No, we don't actively bias towards female led companies. We did a few other things, we went through and we made sure the way we present ourselves is not just open to women but open to everyone so we removed everything that was very specific to one type of person. We’ve always believed that entrepreneurialism is a global force for everyone, that everyone should be able to do this, but in reality, when we looked at it there were places where it was very focused on men in the things we had already done and that was starting to reinforce its self. So we went through our website and our materials and looked at our message to make sure that we don’t pre-determine the outcome by talking about things in a certain way. We might say to ourselves that we’d invest in everyone, but if they’re not coming to us and they’re looking at our website and thinking that all they see is a bunch of men then we’re doing it wrong. So we changed our messaging and our images and we started to go to and host some events around female founders and people of color and just started to pay more attention.

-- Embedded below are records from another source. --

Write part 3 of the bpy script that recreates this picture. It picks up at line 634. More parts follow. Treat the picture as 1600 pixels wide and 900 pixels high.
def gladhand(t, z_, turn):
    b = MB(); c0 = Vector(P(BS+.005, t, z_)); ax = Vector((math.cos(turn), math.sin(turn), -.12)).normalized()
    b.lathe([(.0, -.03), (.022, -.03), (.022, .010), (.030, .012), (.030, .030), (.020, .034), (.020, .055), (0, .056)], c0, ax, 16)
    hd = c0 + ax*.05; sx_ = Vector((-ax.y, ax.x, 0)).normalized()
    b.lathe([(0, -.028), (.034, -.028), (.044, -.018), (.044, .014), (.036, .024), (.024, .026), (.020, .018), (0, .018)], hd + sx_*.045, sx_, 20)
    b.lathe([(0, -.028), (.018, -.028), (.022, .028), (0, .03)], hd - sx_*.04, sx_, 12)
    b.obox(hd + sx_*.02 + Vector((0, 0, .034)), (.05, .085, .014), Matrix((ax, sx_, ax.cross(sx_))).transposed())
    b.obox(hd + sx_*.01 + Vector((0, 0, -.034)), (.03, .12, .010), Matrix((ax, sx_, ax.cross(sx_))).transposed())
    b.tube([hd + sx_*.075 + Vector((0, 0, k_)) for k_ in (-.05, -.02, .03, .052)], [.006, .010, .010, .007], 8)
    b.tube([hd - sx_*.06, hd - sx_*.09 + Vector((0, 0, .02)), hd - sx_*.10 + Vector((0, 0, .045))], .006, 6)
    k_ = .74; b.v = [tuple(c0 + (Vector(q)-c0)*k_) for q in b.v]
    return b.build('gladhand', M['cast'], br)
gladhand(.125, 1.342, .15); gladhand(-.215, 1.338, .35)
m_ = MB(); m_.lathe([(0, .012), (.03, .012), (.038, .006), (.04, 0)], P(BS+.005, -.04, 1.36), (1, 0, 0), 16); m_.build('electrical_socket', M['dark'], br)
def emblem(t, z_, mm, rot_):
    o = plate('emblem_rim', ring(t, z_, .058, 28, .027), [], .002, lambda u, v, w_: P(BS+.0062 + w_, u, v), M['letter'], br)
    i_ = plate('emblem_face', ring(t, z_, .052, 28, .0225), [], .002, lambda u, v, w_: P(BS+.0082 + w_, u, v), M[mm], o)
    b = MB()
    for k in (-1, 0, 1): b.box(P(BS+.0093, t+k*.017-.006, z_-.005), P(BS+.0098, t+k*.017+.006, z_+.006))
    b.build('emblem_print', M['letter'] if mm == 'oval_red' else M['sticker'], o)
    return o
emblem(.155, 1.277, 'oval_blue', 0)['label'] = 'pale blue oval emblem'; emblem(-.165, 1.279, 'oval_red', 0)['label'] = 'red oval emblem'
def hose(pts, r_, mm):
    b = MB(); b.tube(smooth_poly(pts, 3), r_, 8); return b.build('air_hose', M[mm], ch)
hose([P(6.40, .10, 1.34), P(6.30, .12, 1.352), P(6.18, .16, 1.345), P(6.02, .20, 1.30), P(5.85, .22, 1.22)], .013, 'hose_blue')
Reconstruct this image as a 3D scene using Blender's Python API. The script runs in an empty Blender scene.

For every team we invest in, we have a code of conduct and a certain expectation of how you’re going to build your startup and one of them now is that you’re going to build a diverse team from day one. Nobody says they don’t want a diverse team, but they figure they’ll think about it later, and all of a sudden they’re 20 people and it’s all people like them and then it’s a problem. So now we’re pushing people to look broadly for employees from day one. And there’s no excuse. There are super talented people out there and we’ll help them to work with the right recruiters so that they’re being sent diverse CVs. We also do training with people on unconscious bias and learning the terms and the language and spotting problems early. There’s a lot that can be done and I think that we were one of the earlier firms to really do this but now everybody is dealing with it. People are starting to realize that it’s everybody’s problem and that it’s real and it’s everywhere and we need to be proactive in addressing it.